Per gli altri Paesi candidati la situazione è di lavoro da fare. Niente è precluso, ma nulla è ancora raggiunto. Per la Bosnia-Erzegovina si chiede di finalizzare e attuare la riforma della giustizia per avviare il negoziato, mentre alla Macedonia del Nord si chiedono altre, nuove, modifiche alla costituzione per considerare le minoranze, in particolare quella bulgara. Mentre per il Kosovo resta la questione della normalizzazione dei rapporti con la Serbia.

In Parlamento i dubbi non mancano

L’unica cosa che sembra mettere tutti d’accordo, in Parlamento europeo, è che “allo stato attuale gli unici davvero pronti per entrare sono Albania e Montenegro“, sostiene Marjan Sarec (RE), relatore responsabile per il Montenegro. Sul resto posizioni e umori sono diversi. Petras Austrevicius (RE) lamenta come in tema di allargamento “siamo passati da una via stretta a un’autostrada”, richiamando l’attenzione per un’adesione graduale e non forzata e accelerata. Un concetto non diverso da quello espresso da Antonio  Tanger-Correa (PfE), che vede “un doppio standard” tra le concessioni fatte a Ucraina e Moldova e il processo per i Paesi del Balcani occidentali. In tal senso Ondrej Kolar (PPE), responsabile per la Bosnia-Erzegovina, avverte: “Molte persone hanno perso la fiducia nell’Europa per via del continuo rinvio“, e andrebbe dato qualcosa a questi Paesi. Il socialista Tonino Picula (S&D), per ciò che riguarda la Serbia, è poco incline a concessioni: “Le intenzioni non bastano più. Le riforme non devono essere solo promesse, vanno fatte”. Nacho Sanchez Amor (S&D) infine avverte sulla Turchia: “Non chiudiamo il dossier. C’è una parte della società civile desiderosa di Europa, e chiudere il dossier vorrebbe dire uccidere la speranza”.

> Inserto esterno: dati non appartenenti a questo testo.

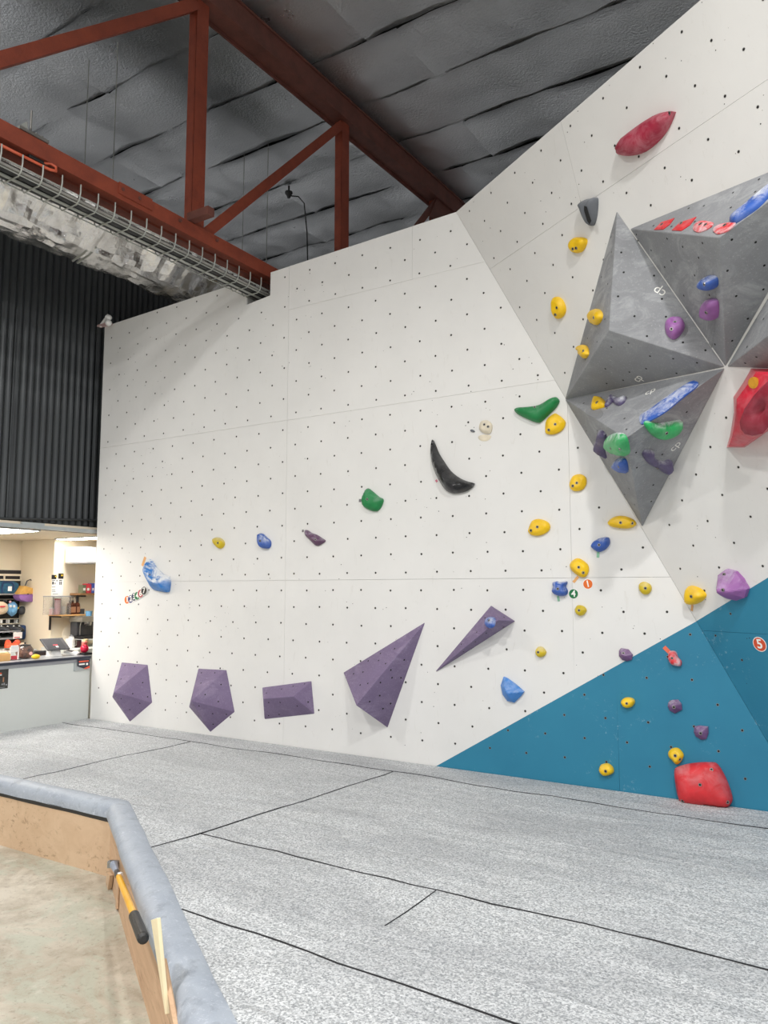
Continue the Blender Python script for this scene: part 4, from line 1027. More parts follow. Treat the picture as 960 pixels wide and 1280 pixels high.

Allargamento come investimenti geo-strategico

Un’Unione europea con più di 27 Stati membri è la via che si intende seguire. “E’ la priorità politica di questa Commissione e un investimento geopolitico“, scandisce l’Alta rappresentante per la Politica estera e di sicurezza dell’UE, Kaja Kallas. , soddisfatta per i progressi registrati in quei Paesi candidati visti come vicini per una membership a dodici stelle. “E’ probabile che un allargamento si possa avere entro il 2030“, conferma.